La pesca al “ressaggiu”: si tratta di una tecnica che entrò a far parte della tradizione della città di Albenga. Rappresenta un’affascinante spettacolo che richiamava tanti ammiratori sui marciapiedi del lungomare, dove le reti venivano messe ad asciugare dopo essere state utilizzate e che trovava alla foce del fiume Centa le condizioni ideali per la sua pratica. Il tipo di fondale ideale è, infatti, quello dotato di un fondo sabbioso e con piccole pietre, perché ostacoli e scogli possono infatti far impigliare la rete. Si pescavano soprattutto branzini che, per la loro natura, spesso si trasferivano dalle acque salate del mare a quelle salmastre della foce. La pesca con il rezzaglio è una tecnica molto antica. Ad oggi nella nostra città sono rimasti più pochi appassionati a praticare questo tipo di tecnica, a causa anche della mancata continuità delle nuove generazioni, ma ancora oggi in alcuni momenti dell’anno si possono ammirare diversi pescatori che si recano alla foce cimentandosi in questa e vera propria arte. Il rezzaglio è una rete di forma circolare con una corda legata al centro, lungo la circonferenza sono presenti dei piombi che favoriscono la rapida caduta verso il fondo e le dimensioni delle maglie si restringono allontanandosi dal centro. La rete viene raccolta accuratamente dal pescatore, viene poi lanciata in acqua con una torsione del busto. A differenza di altre reti da pesca non deve essere calato in acqua, ma lanciato.
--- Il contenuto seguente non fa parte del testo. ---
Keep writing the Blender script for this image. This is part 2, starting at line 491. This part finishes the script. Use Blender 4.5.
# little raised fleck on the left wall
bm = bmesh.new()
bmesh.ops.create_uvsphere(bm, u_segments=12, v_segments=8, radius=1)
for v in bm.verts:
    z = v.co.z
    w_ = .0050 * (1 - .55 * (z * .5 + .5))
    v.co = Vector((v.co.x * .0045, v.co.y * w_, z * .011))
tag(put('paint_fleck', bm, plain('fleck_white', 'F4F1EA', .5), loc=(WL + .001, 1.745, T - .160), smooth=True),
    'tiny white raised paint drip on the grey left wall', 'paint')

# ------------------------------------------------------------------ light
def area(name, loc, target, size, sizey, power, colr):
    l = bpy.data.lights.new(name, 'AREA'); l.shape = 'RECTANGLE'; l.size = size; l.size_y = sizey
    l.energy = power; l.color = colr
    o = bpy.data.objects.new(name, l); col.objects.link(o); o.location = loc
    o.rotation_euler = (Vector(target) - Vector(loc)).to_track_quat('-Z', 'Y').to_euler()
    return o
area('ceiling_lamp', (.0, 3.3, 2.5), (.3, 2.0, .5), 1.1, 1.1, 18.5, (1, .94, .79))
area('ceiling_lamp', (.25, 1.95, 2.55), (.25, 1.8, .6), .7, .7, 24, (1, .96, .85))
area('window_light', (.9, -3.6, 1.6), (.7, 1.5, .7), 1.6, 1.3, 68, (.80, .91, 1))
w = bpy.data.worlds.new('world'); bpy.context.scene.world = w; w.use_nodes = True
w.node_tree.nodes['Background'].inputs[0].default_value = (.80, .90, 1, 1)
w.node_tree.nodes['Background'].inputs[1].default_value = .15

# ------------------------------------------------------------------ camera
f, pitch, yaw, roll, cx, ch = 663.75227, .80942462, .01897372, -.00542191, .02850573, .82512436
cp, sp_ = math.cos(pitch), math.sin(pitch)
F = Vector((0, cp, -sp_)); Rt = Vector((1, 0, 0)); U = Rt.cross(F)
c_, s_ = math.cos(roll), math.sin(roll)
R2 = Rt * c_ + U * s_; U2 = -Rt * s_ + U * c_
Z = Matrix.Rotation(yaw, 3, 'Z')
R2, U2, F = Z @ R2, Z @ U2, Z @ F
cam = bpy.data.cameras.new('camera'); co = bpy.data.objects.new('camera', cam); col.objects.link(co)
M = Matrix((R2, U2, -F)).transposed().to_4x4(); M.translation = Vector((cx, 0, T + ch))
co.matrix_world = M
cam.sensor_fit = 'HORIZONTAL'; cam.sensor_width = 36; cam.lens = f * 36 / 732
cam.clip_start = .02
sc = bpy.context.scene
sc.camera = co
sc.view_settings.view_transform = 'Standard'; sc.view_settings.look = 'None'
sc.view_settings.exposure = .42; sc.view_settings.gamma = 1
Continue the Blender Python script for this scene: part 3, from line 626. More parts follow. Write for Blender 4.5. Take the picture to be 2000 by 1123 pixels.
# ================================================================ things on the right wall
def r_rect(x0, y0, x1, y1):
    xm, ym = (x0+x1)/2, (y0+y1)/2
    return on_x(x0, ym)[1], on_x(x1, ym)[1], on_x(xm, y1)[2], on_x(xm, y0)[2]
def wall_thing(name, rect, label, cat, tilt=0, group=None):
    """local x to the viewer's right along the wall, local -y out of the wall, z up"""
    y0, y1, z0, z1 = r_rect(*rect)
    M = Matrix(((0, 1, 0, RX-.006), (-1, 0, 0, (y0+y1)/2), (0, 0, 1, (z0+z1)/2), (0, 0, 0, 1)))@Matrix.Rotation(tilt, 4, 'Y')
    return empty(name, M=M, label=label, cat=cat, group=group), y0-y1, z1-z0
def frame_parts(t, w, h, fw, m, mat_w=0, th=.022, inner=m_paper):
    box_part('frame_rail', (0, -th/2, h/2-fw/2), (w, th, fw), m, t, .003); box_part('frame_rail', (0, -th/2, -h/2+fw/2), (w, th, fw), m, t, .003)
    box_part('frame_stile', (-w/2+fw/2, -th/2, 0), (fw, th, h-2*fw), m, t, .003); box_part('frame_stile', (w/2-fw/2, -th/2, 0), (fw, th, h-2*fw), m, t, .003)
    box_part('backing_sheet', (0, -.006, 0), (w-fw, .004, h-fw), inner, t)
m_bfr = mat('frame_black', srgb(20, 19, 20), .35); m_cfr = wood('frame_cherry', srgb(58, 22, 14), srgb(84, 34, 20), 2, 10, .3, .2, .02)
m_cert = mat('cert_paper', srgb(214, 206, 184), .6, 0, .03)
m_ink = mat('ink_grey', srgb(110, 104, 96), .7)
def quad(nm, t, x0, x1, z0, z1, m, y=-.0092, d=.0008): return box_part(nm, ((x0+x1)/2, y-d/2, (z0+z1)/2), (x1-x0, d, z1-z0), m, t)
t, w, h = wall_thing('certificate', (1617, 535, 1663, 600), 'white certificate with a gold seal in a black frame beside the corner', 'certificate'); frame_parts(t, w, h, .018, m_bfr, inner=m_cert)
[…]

La scorzonera bianca (Tragopogon porrifolius L.), il cui nome deriva dal termine catalano “escorso” che significa “vipera”, in quanto in epoca medievale veniva considerata un antidoto al morso dei serpenti, è un ortaggio antico, la cui origine è piuttosto incerta,  appartiene alla famiglia delle Asteraceae e viene coltivata per le radici commestibili, lunghe e sottili. Diversa dalla Scorzonera sia per le caratteristiche esteriori sia per la differenza nel gusto, la Scorzobianca in Liguria viene tradizionalmente coltivata nella piana Albenganese. E’ una radice cilindrica che arriva a misurare fino a 35 cm di lunghezza, liscia, carnosa e di colore bianco crema. Le foglie sono lanceolate simili a quelle del porro ed ha un sapore delicato e leggermente dolce, effetto dovuto all’inulina, lo “zucchero buono” ben tollerato dal nostro organismo. Questo umile ortaggio, ma dalla grande nobiltà di gusto e ad oggi poco conosciuta e diffusa nella nostre cucine, era un classico del pranzo di Natale ed era spesso presente come contorno nei menù  dei  matrimoni in quanto si abbina splendidamente sia al pesce che alla carne. È un’ottima fonte di vitamine e Sali minerali ed è particolarmente indicata per le persone diabetiche e per la regolazione del transito intestinale, molto depurativa in quanto favorisce lo smaltimento delle tossine per il suo alto contenuto di fibra, contiene pochissime calorie ed è importante segnalare il contenuto di potassio, calcio e fosforo.